Su, soda, çay ve kahve de satıyoruz. Ama bazı insanlar tip tip bakıyorlar. Neden?” diye soruyor Reyzi. Ardından “Bazıları da bizimle resim çektiriyor ama bahşiş kutusuna para atmadan gidiyor. Bu iş böyle olmaz ki…” diyerek gülümsüyor.
En büyük hayali MFÖ ile şarkı söylemek
Sezil 31 yaşında. En çok su sattığını, waffle’ların çikolatalarını sürdüğünü ve muzlu-çikolatalı waffle’ı çok sevdiğini söylüyor. Annesi Milli Piyango bileti alınca, “Milli piyango ikramiyesi çıkınca cadde üzerinden daha büyük bir kafe alalım” diyormuş.
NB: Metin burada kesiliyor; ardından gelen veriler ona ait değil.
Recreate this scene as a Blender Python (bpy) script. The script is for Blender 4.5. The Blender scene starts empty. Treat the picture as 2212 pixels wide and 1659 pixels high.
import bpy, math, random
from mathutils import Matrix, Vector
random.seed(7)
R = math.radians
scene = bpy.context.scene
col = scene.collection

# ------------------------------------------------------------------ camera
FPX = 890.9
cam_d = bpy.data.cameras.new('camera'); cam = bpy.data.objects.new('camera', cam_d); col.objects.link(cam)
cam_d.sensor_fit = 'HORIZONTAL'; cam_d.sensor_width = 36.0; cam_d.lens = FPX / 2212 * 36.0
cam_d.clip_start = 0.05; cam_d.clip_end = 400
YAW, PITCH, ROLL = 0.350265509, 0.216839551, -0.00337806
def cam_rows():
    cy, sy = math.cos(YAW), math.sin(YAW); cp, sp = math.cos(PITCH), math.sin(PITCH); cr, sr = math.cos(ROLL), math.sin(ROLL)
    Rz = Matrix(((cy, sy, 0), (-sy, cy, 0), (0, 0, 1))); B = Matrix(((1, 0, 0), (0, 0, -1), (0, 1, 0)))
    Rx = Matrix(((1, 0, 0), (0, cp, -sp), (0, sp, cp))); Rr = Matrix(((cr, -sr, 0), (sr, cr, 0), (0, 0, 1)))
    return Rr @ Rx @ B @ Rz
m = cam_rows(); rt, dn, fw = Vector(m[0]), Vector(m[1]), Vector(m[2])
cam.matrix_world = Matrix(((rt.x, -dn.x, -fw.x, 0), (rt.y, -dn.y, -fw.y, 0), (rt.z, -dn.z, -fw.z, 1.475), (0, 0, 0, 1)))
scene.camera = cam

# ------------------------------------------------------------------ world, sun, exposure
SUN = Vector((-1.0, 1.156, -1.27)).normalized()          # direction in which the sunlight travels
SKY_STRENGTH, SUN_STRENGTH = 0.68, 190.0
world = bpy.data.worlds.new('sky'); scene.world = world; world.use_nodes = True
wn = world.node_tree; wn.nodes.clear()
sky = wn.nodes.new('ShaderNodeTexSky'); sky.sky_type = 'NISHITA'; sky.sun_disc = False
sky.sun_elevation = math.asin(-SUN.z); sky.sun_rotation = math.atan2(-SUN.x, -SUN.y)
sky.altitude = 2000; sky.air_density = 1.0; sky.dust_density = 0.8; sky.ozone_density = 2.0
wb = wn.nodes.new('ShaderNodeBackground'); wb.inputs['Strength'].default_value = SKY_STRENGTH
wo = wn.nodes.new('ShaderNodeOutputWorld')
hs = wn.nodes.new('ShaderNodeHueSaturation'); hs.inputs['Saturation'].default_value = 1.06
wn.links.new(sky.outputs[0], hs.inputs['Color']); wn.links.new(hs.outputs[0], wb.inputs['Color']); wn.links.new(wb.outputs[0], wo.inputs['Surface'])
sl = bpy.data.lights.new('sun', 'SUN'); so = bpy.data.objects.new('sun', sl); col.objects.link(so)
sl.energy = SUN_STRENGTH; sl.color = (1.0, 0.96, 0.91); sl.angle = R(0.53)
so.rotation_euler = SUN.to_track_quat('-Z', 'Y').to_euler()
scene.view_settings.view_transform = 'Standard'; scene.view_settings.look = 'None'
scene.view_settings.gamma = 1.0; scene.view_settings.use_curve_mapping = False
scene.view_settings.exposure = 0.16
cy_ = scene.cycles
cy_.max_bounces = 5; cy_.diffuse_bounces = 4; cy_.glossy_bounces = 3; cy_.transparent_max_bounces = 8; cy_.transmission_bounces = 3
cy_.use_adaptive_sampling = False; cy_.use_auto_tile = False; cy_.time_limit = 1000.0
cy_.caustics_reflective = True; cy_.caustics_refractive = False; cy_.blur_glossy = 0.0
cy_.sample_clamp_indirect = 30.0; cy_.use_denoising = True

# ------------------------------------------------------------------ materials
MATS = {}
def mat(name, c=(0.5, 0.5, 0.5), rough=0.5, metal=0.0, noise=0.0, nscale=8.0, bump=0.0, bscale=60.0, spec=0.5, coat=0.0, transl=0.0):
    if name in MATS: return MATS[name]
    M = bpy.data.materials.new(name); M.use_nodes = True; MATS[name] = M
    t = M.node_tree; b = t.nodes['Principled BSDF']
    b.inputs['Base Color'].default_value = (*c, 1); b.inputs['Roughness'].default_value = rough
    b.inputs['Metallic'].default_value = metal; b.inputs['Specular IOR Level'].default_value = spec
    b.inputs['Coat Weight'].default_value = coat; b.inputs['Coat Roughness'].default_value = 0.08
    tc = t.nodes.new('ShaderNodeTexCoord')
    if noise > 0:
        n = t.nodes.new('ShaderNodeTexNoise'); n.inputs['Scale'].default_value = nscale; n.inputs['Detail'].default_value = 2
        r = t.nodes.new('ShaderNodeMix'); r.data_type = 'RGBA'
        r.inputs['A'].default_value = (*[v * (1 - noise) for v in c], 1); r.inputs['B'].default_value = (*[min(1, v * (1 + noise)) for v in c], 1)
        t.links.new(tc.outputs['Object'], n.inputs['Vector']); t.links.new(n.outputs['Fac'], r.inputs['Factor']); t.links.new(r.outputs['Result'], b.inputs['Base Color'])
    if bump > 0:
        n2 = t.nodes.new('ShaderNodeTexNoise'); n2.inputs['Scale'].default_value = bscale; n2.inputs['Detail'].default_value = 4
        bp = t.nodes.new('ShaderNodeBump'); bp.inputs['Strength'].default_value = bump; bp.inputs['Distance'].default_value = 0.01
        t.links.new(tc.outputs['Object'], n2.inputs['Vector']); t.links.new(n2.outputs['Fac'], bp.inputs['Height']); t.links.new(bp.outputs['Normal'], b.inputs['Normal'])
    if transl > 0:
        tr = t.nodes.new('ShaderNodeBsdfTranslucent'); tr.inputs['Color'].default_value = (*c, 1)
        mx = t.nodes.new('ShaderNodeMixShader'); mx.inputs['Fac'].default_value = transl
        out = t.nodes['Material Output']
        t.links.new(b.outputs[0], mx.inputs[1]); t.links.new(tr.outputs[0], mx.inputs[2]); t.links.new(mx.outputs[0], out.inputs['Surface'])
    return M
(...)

Ozan ise 29 yaşında. “Burada waffle yaparken şarkı da söylüyorum” diyerek başlıyor sohbete. Ardından sıkı bir MFÖ hayranı olduğunu, MFÖ’nün tüm şarkılarını bildiğini, hiçbir konserini kaçırmadığını anlatıyor.
En büyük hayallerinden biri MFÖ ile birlikte şarkı söylemekmiş, Mitolojiye, tarihe ve tiyatroya olan ilgisinin sonucu olarak da Truva oyununu tek kişilik gösteri şeklinde oynamış Ozan. “Hocam ‘Sen bunu yapabilirsin, ben sana güveniyorum’ dedi.
Ben de yaptım” diyor.
Belki de tek ihtiyaçları olan onlara daha fazla güvenmemiz ve şans vermemiz.